Aim of the task - Gather the lines that hold the string "Write".

Items from a data source:
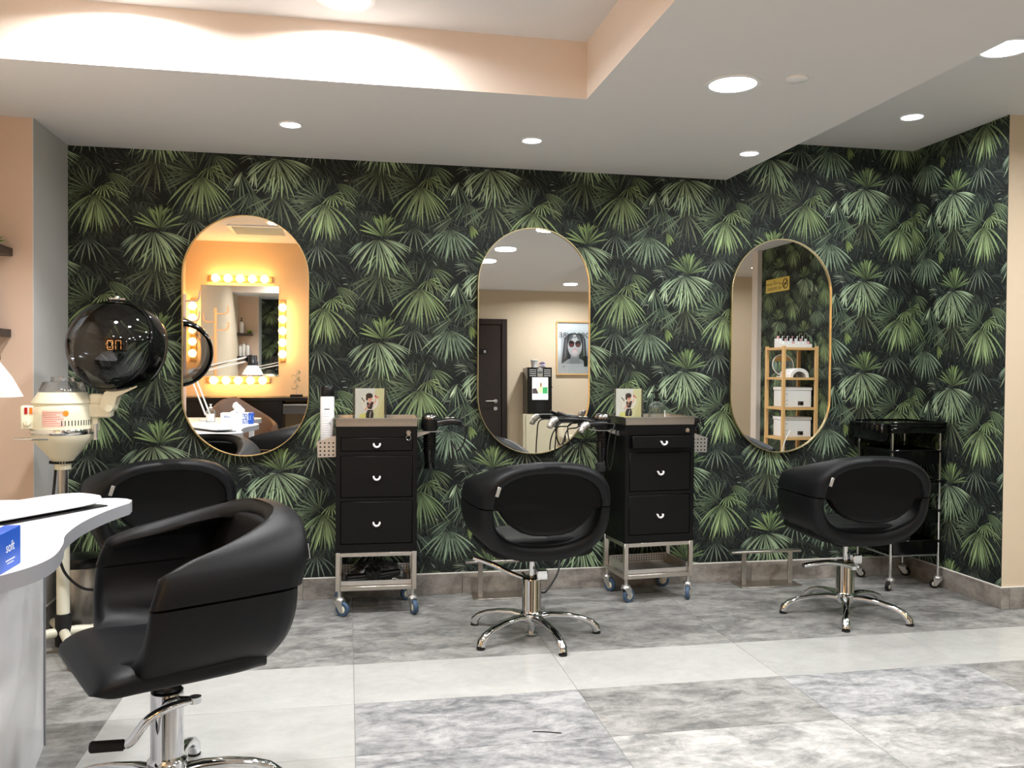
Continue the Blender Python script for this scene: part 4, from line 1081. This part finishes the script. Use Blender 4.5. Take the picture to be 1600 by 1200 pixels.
# tissue box
t = thing('tissue_box', 'blue and white tissue box with a tissue on the desk edge', 'tissue box', (-.812, 1.955, ZD))
M_tbox = mat('tissue_box_white', (226, 230, 240), .4, var=.02); M_tblue = mat('tissue_box_blue', (38, 92, 196), .4, var=.08)
obj('carton', MB().box(-.115, .115, -.058, .058, 0, .082, .0015), M_tbox, t)
obj('end_sleeve', MB().box(.085, .1162, -.0588, .0588, -.0001+.0003, .0826, .001), M_tblue, t)
ps = []
rng = random.Random(2)
for i in range(7):
    for j in range(6):
        x = -.118+.003+i*.012; z = .006+j*.0125
        q = rng.random()
        if q < .75: ps.append(([(x, z), (x+.011, z), (x+(.011 if q < .4 else 0), z+.011)], (48, 88, 176) if q < .55 else (150, 176, 222)))
flat_print('triangle_pattern', ps, t, TR(-.03+.03, .0582, 0) @ RZ(PI) @ RX(PI/2) @ TR(0, 0, 0))
letters('soft', .028, mat('print_blue', (70, 96, 160), .5), t, TR(-.07, .0584, .055) @ FACE_N)
letters('soft', .030, M_paper, t, TR(.1164, 0, .047) @ RZ(PI/2) @ RX(PI/2))
flat_print('small_print', [(rect(-.025, .025, -.001, .002), (235, 238, 245)), (rect(-.018, .018, -.007, -.0045), (225, 230, 242))], t, TR(.1164, 0, .020) @ RZ(PI/2) @ RX(PI/2))
rings = []
for k in range(7):
    z = .0826+.075*k/6; r = (.045, .038, .034, .032, .028, .018, .004)[k]
    rings.append([(r*math.cos(a)*(1+.25*math.sin(3*a+k))+.01*math.sin(k*.9), .55*r*math.sin(a)*(1+.3*math.cos(4*a-k)), z+.006*math.sin(5*a)) for a in [2*PI*q/24 for q in range(24)]])
obj('tissue', MB().loft(rings), M_paper, t)
# lotion bottle on the desk
t = lathe_thing('lotion_bottle', 'clear pump bottle with white label on the desk, seen in the left mirror', 'bottle', TR(-1.035, 1.75, ZD),
    [('body', [(.034, 0), (.036, .004), (.036, .075), (.028, .092), (.012, .10), (.012, .106)], M_glass), ('pump', [(.013, .105), (.013, .116), (.005, .118), (.005, .13), (.009, .131), (.009, .138)], M_whitepl)])
obj('label', MB().lathe([(.0364, .012), (.0364, .065)], 16, caps=(False, False), a0=.6, a1=2.6), M_paper, t)
# desk lamp
def desk_lamp():
    B = Vector((-1.075, 1.62, ZD)); E = Vector((-1.205, 1.60, 1.115)); H = Vector((-.715, 1.84, 1.215))
    t = thing('desk_lamp', 'white jointed desk lamp with conical shade above the desk', 'lamp', tuple(B))
    q = lambda v: tuple(Vector(v)-B)
    obj('base', MB().lathe([(.07, 0), (.07, .012), (.06, .018), (.015, .02), (.012, .05)], 28), M_whitepl, t)
    def pair(a, b, o, name):
        for s in (-1, 1):
            d = Vector(o)*s
            obj(name, MB().tube([q(a+d), q(b+d)], .0065, 8, flat=1.), M_whitepl, t)
    pair(B+Vector((0, 0, .045)), E, (.018, .004, 0), 'lower_arm'); pair(E, H-Vector((.05, .03, .0)), (0, 0, .016), 'upper_arm')
    obj('elbow', MB().cyl(q(E+Vector((0, -.02, 0))), q(E+Vector((0, .02, 0))), .022), M_whitepl, t)
    obj('wing_nut', MB().cyl(q(H+Vector((-.055, -.055, -.0))), q(H+Vector((-.045, -.01, 0))), .014).box(*sum(((c-.02, c+.02) for c in q(H+Vector((-.05, -.06, 0)))), ())), M_blackpl, t)
    M = TR(*q(H))
    obj('lamp_head', MB().lathe([(.032, .03), (.034, .026), (.034, -.012), (.040, -.02), (.042, -.045)], 28, M=M), M_blackpl, t)
    obj('shade', MB().lathe([(.036, -.040), (.041, -.050), (.062, -.080), (.078, -.112), (.081, -.118), (.078, -.118), (.058, -.082), (.036, -.046)], 36, M=M, caps=(False, False)), M_whitepl, t)
    obj('bulb', MB().sphere((0, 0, -.075), .026, 14, M=M), emit('desk_bulb', (255, 250, 240), 6.), t)
    obj('cord', MB().tube([q(v) for v in smooth([H+Vector((0, 0, .03)), H+Vector((-.03, -.02, .03)), H+Vector((-.12, -.07, .0)), E+Vector((.2, .1, .05)), E], 6)], .003, 6), M_cable, t)
desk_lamp()

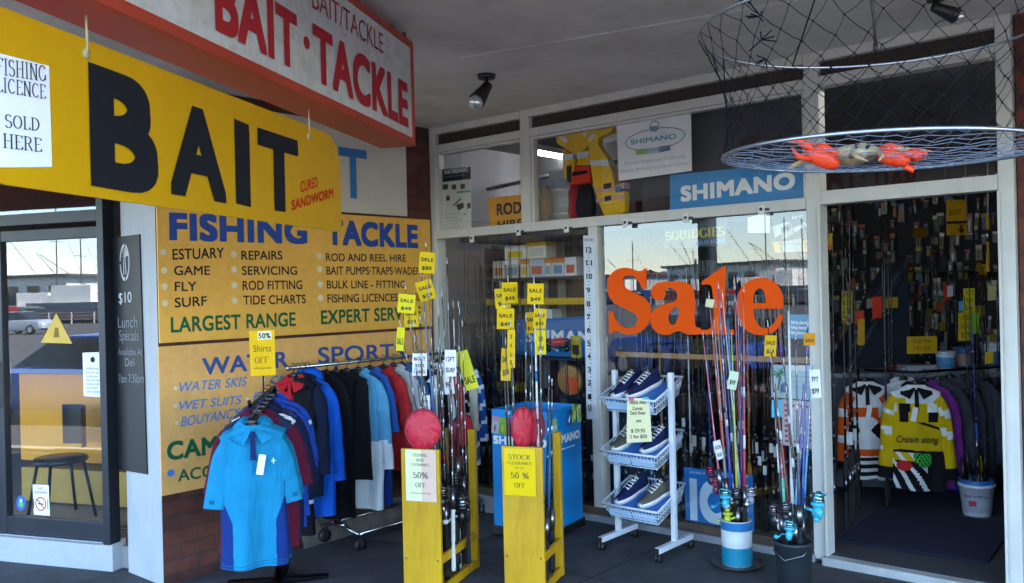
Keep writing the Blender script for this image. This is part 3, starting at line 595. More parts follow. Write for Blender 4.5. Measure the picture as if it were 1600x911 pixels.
# boards on the brick wall
YP = mat('sign board ochre', '#f5b850', .5, var=.06, scale=2.5, grime=.22); YP2 = mat('faded board ochre', '#f2b768', .55, var=.08, scale=3, grime=.3)
def LWB(a, b, z0, z1): return (a, z0, b, z1)
b1 = board('fishing_tackle_board', 'ochre painted board listing fishing tackle services in blue, black and green', 'sign', LW, LWB(2.70 + .045, 5.14, 1.394, 2.288), .012, YP, .001)
for s_, a, m, bo in (('FISHING', (264.6, 375.3, 480, 381.6, 329), BLU, .045), ('TACKLE', (510, 382.6, 653, 388, 340), BLU, .045), ('LARGEST RANGE', (267, 520, 462, 509.3, 494), GRN, .02), ('EXPERT SERVICE', (501.6, 507, 657, 498, 483.7), GRN, .02),
    ('ESTUARY', (269.5, 406, 350, 403, 388), INK, .012), ('GAME', (272, 430, 328, 429.6, 414.5), INK, .012), ('FLY', (273, 455, 307, 454.5, 439.5), INK, .012), ('SURF', (273, 480.7, 323, 477.4, 464.5), INK, .012),
    ('REPAIRS', (377, 406, 441, 405.6, 391), INK, .012), ('SERVICING', (378, 429.6, 464, 429.3, 415), INK, .012), ('ROD FITTING', (379, 453.4, 472, 451.7, 438), INK, .012), ('TIDE CHARTS', (380, 476.4, 477.6, 474, 461), INK, .012),
    ('ROD AND REEL HIRE', (509, 408, 634, 409, 395), INK, .012), ('BAIT PUMPS·TRAPS·WADERS', (510, 429.3, 661, 429.3, 415.5), INK, .012), ('BULK LINE - FITTING', (510.5, 451, 633, 450, 437.5), INK, .012), ('FISHING LICENCES AVAIL', (511.5, 473, 657, 470, 459), INK, .012)):
    ptext(b1, s_, *a, m, bold=bo)
PX = lambda L: [(230 + x / 3.037, 320 + y / 3.037) for x, y in L]
dots(b1, 'bullet', PX([(75, 225), (80, 312), (82, 388), (84, 468), (410, 235), (412, 308), (413, 382), (415, 455), (815, 243), (818, 306), (820, 377), (822, 442)]), 5.2, paper('#e9d9b8'))
b2 = board('water_sports_board', 'faded ochre board lettered water sports, wet suits and camping low on the brick wall', 'sign', LW, LWB(2.735, 5.13, .425, 1.372), .012, YP2, .001)
LB = ink('#4a86c4'); B2 = ink('#3b5594')
for s_, a, m, bo in (('WATER', (316, 586.7, 450, 573.5, 558), B2, .02), ('SPORTS', (497, 569, 632, 560, 541), B2, .015), ('WATER SKIS', (280, 613, 386, 603, 596.6), LB, .01), ('CAR CARRIERS', (423, 601, 525, 590, 587), LB, .01), ('WET SUITS', (280, 641, 378, 631, 626), LB, .01), ('BOATING GEAR', (395, 628, 500, 613, 613), LB, .01), ('BOUYANCY VESTS', (282, 667, 420, 644, 650.5), LB, .01)):
    ptext(b2, s_, *a, m, bold=bo, shear=.0 if m is B2 else .25)
ptext(b2, 'CAMPING', 261, 720, 420, 697, 689, GRN, bold=.03); ptext(b2, 'ACCESSORIES', 278, 752.7, 430, 729, 733, GRN, bold=.015)
dots(b2, 'bullet', [(267, 739)], 6, LB); dots(b2, 'bullet', [(274, 607), (274, 634), (276, 661), (412, 594), (386, 623)], 3, paper('#e9d9b8'))
q = LW.uv(634, 338); b3 = board('white_wall_sign', 'cream board with large blue letters high on the brick wall', 'sign', LW, LWB(3.3, 4.885, 2.306, 2.985), .012, paint('#d9d3c4'), .002)
ptext(b3, 'T', 530, 308, 574, 312, 224, ink('#3c80bd'), bold=.02); ptext(b3, 'BAI', 440, 306, 520, 307, 215, ink('#3c80bd'), bold=.02)
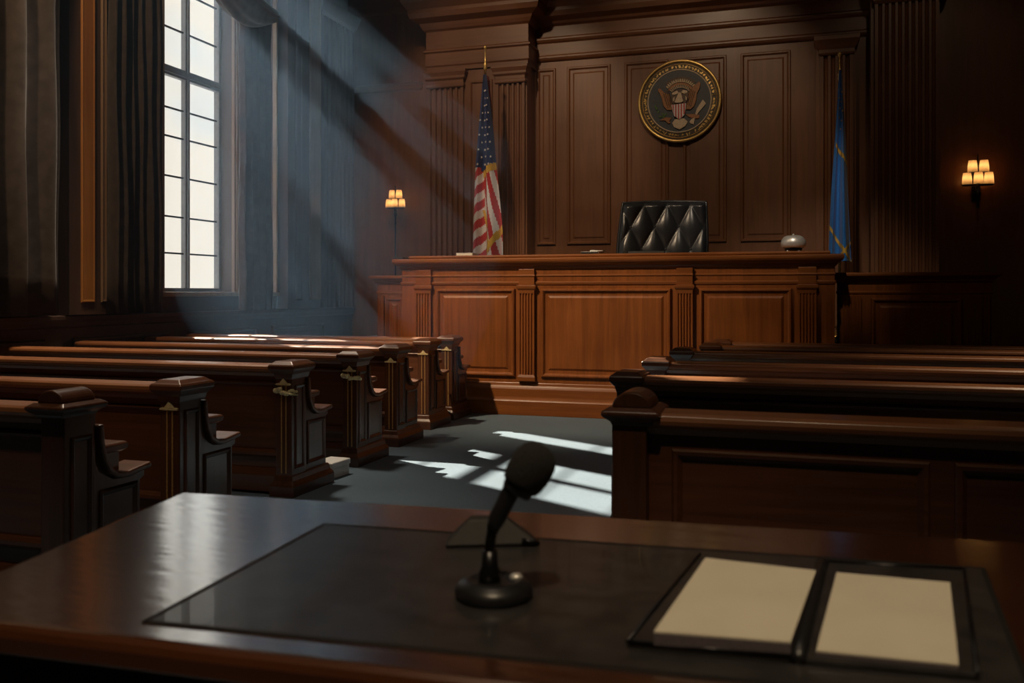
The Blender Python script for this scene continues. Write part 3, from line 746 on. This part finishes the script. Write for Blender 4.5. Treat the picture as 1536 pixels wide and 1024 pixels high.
for k in range(n):
    a0 = 2*PI*k/n
    if rnd.random() < .05: continue
    for q in range(rnd.choice((2, 3, 3))):              # worn, unreadable raised characters
        da = rnd.uniform(-.035, .035); r0 = R*(.79+rnd.uniform(0, .015)); r1 = R*(.855+rnd.uniform(-.03, .01)); db = da+rnd.uniform(-.03, .03)
        if q == 2: r0 = r1 = R*rnd.uniform(.8, .85); da, db = -.03, .03
        p0_ = Vector((r0*math.cos(a0+da), 0, r0*math.sin(a0+da))); p1_ = Vector((r1*math.cos(a0+db), 0, r1*math.sin(a0+db)))
        d = (p1_-p0_).normalized(); nn = Vector((-d.z, 0, d.x))*.006
        lt.add([p0_+nn+Vector((0,-.05,0)), p1_+nn+Vector((0,-.05,0)), p1_-nn+Vector((0,-.05,0)), p0_-nn+Vector((0,-.05,0)),
                p0_+nn+Vector((0,-.062,0)), p1_+nn+Vector((0,-.062,0)), p1_-nn+Vector((0,-.062,0)), p0_-nn+Vector((0,-.062,0))],
               [(0,1,2,3),(4,5,6,7),(0,1,5,4),(1,2,6,5),(2,3,7,6),(3,0,4,7)])
lt.build('raised_lettering', 'gold', sl)
def plate(name, pts, mat, y0=.056, y1=.075, parent=None, bevel=.004):
    return MB().prism([pp(*p) for p in pts], 'y', -y1, -y0).build(name, mat, parent or sl, bevel=bevel)
lwing = [(330,365),(355,368),(390,410),(440,430),(452,500),(466,530),(470,592),(420,588),(385,548),(366,470),(348,420),(328,390)]
rwing = [(735,322),(752,340),(746,385),(716,440),(712,500),(692,560),(652,597),(610,592),(614,535),(636,500),(628,430),(662,390),(700,352)]
for wg in (lwing, rwing):
    o = plate('wing', wg, 'brown', y1=.085)
    ft = MB(); cxm = sum(p[0] for p in wg)/len(wg)
    for k in range(4):
        pts = []
        for q in range(6):
            yy = 420+q*30; xx = (385+q*9 if wg is lwing else 695-q*8)+k*(15 if wg is lwing else -15)
            pts.append((*pp(xx, yy-10*k),))
        ft.tube([(a, -.086, b) for a, b in pts], .006, 6)
    ft.build('feathers', 'dbrown', o)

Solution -
Keep writing the Blender script for this image. This is part 3, starting at line 595. More parts follow. Write for Blender 4.5. Measure the picture as if it were 1600x911 pixels.
The Blender Python script for this scene continues. Write part 3, from line 746 on. This part finishes the script. Write for Blender 4.5. Treat the picture as 1536 pixels wide and 1024 pixels high.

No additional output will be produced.